Good newsletters are great; but very few newsletters are really good. Most are average and many are a not very well disguised sales pitch. Newsletters are marketing tools and writing for the reader is the key to success.

Here are my thoughts on newsletters – check your own newsletter out against these and I guarantee it will get better.

  • If you’re expecting your newsletter to work as a sales tool you’ll be disappointed; they’re for relationship marketing.
  • Don’t expect people to sign up for a newsletter, we all get too many of them, offer them a free tips sheet or report to get sign ups.
  • People get lots of newsletters, to get yours read it must be consistently good value for the reader, the primary focus should be useful info, not a sales pitch.

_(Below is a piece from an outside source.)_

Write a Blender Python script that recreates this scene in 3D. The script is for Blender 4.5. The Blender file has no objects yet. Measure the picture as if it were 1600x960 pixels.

  • The subject line of a newsletter must make your reader curious or interested enough to open it, ‘Acme Widgets newsletter August 2010’ won’t do the job!
  • Every issue must be good enough to get people to open the next one, so every issue needs to be consistently brilliant! The best newsletters share information that helps the reader.
  • ‘Read more’ items often don’t get clicked through; short, concise and great value is the key to success, unless you are very good at dangling an irresistible ‘carrot’ in each introductory paragraph.
  • One nugget of information is worth far more than lots of bits of trivia. A newsletter is an opportunity to demonstrate your expertise and knowledge. A single article with really useful information will get your newsletter opened and read next time too.
  • If your newsletter will be read online, stick to a single column presentation, two columns are hard work for the reader as they have to scroll up and down – however, a narrower right hand column with ‘News headlines’ or ‘Special offer’ buttons can work.
  • Tips style newsletters work. Share your knowledge in bullet point tips – this works well for busy and impatient readers.
  • Ask your readers what they want in a newsletter, don’t assume you know. Use their responses to create a newsletter that they will want to read.
  • Read other people’s newsletters and identify what it is that you like – and hate – about them. Ask other people which newsletters they read regularly and what they like about them.